The definition of uniform continuity requires for all $\epsilon > 0$ that there exists $\delta > 0$ such that if $|z-w| < \delta$ then $|f(z)-f(w)|<\epsilon$ for all $z, w \in \mathbb{C}$. Given your starting point, I'm guessing you want to prove uniform continuity from this definition. You've unfortunately complicated the problem by substituting the limit definition of $\exp$, and your simplification is incorrect; $(a + b)^n - (c + d)^n \neq (a + b - (c + d))^n$. (Incidentally, your approach from there would go on to conclude that if $|z - w| < \delta < 1$ then $|f(z)-f(w)| = 0$, which is clearly false.)

Fix $\epsilon > 0$ and note $$ |f(z)-f(w)| = |e^{-|z|} - e^{-|w|}| = |e^{-|z|}(1 - e^{-(|w|-|z|)})|. $$

Somehow you want $|z-w|$ to be introduced, since this is what you are allowed to control.
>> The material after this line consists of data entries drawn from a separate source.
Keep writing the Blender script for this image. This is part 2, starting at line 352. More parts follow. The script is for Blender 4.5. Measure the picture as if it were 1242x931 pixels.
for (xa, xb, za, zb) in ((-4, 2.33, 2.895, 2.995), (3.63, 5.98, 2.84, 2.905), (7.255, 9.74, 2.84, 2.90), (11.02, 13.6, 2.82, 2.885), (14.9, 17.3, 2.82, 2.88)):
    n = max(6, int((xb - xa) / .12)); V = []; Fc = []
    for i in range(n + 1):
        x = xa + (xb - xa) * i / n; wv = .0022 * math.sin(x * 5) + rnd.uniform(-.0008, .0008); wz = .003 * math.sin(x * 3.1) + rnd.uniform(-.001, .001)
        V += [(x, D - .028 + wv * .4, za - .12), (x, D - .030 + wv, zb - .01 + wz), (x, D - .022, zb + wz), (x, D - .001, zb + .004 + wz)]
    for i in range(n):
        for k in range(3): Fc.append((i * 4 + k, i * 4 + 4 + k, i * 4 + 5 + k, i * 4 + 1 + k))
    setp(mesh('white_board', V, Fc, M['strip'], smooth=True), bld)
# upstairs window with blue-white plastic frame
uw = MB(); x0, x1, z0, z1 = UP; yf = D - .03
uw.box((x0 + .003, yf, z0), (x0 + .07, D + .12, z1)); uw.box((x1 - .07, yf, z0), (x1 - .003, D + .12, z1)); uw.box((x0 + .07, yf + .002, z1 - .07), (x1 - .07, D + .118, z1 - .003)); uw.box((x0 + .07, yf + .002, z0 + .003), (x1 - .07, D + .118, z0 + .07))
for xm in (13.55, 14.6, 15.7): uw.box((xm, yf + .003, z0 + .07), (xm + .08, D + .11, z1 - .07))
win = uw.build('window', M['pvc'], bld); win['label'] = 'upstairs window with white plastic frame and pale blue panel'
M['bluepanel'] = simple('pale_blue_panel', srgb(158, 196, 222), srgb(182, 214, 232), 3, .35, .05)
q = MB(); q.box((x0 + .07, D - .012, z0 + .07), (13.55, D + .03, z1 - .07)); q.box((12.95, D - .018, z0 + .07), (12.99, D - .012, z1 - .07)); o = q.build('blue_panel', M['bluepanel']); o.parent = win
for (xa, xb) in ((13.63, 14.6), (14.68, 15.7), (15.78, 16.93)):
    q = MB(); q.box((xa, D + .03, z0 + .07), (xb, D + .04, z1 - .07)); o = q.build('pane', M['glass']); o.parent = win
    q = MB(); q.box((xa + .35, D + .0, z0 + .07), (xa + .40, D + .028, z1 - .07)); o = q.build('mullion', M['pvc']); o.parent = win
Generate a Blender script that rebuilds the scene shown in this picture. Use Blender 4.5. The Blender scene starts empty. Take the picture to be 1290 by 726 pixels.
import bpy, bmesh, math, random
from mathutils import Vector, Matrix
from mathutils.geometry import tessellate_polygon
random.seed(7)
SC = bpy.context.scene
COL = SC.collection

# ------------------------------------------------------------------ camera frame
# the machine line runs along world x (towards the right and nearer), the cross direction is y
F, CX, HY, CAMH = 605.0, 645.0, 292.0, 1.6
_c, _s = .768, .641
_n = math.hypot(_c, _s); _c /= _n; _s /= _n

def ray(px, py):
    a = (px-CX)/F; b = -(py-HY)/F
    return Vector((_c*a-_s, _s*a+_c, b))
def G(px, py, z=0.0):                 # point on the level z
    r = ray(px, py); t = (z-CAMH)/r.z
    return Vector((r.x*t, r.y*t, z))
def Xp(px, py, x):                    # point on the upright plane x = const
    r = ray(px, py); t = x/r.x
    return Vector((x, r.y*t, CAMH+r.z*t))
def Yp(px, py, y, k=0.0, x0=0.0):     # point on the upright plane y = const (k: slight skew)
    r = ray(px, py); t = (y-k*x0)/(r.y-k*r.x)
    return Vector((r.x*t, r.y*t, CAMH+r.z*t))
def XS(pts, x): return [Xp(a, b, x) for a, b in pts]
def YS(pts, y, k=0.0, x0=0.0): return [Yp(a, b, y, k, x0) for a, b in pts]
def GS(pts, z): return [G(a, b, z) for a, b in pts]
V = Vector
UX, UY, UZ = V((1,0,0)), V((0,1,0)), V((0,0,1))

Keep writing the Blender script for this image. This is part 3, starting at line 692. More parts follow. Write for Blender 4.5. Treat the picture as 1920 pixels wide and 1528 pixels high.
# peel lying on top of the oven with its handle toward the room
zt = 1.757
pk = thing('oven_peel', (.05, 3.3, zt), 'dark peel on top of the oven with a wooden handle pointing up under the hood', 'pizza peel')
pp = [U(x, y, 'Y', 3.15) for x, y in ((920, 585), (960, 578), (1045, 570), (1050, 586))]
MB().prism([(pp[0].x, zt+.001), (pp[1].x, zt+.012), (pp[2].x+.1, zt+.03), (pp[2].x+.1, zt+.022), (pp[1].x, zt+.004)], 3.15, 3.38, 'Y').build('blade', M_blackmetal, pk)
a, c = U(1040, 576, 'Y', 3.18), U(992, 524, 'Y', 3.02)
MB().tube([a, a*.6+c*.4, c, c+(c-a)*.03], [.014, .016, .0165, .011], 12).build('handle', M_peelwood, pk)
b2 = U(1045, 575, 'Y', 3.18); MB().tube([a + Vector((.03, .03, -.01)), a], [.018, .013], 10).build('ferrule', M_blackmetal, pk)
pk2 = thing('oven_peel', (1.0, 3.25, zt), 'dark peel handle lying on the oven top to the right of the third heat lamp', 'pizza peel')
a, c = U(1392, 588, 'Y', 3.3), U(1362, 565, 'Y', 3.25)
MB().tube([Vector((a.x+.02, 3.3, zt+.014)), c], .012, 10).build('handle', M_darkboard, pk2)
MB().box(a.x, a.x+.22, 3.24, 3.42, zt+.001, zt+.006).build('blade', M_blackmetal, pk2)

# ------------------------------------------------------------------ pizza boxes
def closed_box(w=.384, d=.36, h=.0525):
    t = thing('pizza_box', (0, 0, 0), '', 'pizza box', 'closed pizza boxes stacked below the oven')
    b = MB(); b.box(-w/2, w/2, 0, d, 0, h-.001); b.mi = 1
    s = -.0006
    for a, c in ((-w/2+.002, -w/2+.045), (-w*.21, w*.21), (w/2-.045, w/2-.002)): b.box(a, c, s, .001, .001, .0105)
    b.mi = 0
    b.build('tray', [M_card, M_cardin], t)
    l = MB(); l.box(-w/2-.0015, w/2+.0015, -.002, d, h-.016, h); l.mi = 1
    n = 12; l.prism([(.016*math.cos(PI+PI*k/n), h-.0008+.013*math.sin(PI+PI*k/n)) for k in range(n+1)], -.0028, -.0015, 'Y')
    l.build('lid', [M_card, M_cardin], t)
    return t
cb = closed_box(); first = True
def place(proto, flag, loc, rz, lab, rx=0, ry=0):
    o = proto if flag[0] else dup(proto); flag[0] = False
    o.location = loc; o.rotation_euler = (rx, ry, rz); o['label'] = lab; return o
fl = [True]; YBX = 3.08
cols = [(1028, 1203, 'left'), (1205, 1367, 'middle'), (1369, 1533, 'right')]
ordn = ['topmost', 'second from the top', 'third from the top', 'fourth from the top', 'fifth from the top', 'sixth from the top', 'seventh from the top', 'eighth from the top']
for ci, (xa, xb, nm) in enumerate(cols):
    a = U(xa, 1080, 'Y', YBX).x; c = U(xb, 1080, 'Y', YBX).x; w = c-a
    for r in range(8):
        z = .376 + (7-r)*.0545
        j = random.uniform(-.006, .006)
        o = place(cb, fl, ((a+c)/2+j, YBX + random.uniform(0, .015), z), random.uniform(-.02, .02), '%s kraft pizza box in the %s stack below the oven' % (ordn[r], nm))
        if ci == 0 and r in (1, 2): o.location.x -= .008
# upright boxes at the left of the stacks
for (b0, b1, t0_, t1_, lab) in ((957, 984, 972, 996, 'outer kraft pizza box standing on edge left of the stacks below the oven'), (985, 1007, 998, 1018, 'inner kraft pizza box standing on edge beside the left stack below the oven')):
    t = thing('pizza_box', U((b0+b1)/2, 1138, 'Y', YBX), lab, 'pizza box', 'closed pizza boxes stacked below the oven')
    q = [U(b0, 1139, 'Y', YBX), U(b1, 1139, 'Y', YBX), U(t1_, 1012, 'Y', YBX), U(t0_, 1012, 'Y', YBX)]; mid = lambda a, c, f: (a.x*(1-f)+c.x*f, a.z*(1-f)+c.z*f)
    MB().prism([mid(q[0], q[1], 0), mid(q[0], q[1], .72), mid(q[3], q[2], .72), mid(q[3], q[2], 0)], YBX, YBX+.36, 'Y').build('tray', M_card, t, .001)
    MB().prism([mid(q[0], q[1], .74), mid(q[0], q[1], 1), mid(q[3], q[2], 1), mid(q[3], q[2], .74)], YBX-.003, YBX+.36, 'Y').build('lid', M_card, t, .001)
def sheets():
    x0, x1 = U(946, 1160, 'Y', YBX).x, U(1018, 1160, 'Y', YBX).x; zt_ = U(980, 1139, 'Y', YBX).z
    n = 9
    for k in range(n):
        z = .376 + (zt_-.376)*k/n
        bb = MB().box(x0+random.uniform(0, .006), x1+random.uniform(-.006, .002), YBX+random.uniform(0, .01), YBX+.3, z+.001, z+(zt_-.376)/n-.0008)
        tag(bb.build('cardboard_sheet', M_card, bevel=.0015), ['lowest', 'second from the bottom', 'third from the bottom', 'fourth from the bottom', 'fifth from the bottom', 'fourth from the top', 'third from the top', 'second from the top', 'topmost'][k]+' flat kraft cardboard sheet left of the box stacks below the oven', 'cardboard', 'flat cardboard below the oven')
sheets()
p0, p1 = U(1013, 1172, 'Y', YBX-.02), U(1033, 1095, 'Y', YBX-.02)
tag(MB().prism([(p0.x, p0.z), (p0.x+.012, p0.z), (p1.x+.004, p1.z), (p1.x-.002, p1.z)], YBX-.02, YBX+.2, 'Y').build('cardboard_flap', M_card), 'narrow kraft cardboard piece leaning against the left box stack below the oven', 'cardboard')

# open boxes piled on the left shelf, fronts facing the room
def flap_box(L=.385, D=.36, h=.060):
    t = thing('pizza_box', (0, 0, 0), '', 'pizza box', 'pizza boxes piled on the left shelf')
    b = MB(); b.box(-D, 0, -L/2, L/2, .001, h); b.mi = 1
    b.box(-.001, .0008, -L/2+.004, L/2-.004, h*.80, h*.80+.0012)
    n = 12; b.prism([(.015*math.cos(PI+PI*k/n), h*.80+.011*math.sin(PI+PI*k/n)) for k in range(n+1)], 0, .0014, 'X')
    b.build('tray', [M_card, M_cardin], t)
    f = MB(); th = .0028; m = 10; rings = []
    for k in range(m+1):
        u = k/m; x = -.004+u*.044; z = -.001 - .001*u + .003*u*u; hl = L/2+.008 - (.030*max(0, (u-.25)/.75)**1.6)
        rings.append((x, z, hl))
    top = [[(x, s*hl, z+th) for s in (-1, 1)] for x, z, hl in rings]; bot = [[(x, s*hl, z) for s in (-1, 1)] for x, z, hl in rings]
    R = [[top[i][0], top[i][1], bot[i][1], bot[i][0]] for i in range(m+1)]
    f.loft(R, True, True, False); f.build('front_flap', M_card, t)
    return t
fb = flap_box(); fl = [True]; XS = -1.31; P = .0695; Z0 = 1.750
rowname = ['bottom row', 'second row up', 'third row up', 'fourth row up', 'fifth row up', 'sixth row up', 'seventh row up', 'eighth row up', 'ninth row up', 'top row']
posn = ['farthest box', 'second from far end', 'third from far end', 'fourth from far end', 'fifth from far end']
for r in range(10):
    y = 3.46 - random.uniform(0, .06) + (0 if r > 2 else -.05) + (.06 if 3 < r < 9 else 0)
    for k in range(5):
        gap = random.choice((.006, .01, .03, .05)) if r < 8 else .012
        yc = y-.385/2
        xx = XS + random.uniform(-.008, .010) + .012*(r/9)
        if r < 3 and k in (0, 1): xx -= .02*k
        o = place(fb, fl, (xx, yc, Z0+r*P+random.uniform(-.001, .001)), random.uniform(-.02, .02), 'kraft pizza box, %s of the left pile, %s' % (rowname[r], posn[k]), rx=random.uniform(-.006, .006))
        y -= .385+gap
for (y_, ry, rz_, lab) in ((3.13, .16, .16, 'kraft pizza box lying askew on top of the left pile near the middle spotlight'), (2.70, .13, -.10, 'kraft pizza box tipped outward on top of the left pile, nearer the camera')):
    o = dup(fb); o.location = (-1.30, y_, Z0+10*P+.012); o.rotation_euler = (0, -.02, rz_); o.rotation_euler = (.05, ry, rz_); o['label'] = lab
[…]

You can note $e^{-|z|} \leq 1$ and $$ |w|-|z| \leq ||w|-|z|| \leq |w-z| $$ by the reverse triangle inequality to conclude $$ |f(z)-f(w)| =|e^{-|z|}(1 - e^{-(|w|-|z|)})| \leq 1 - e^{-|w-z|} = 1 - e^{-|z-w|}. $$

You want this to be at most $\epsilon$, and so either appeal to continuity of $1 - e^{-x}$ or directly solve for a $\delta$ such that if $|z - w| < \delta$ then $1 - e^{-|z-w|} < \epsilon$. Note $\delta$ is independent of $z$ (and dependent on $\epsilon$), as it should be in the case of uniform continuity.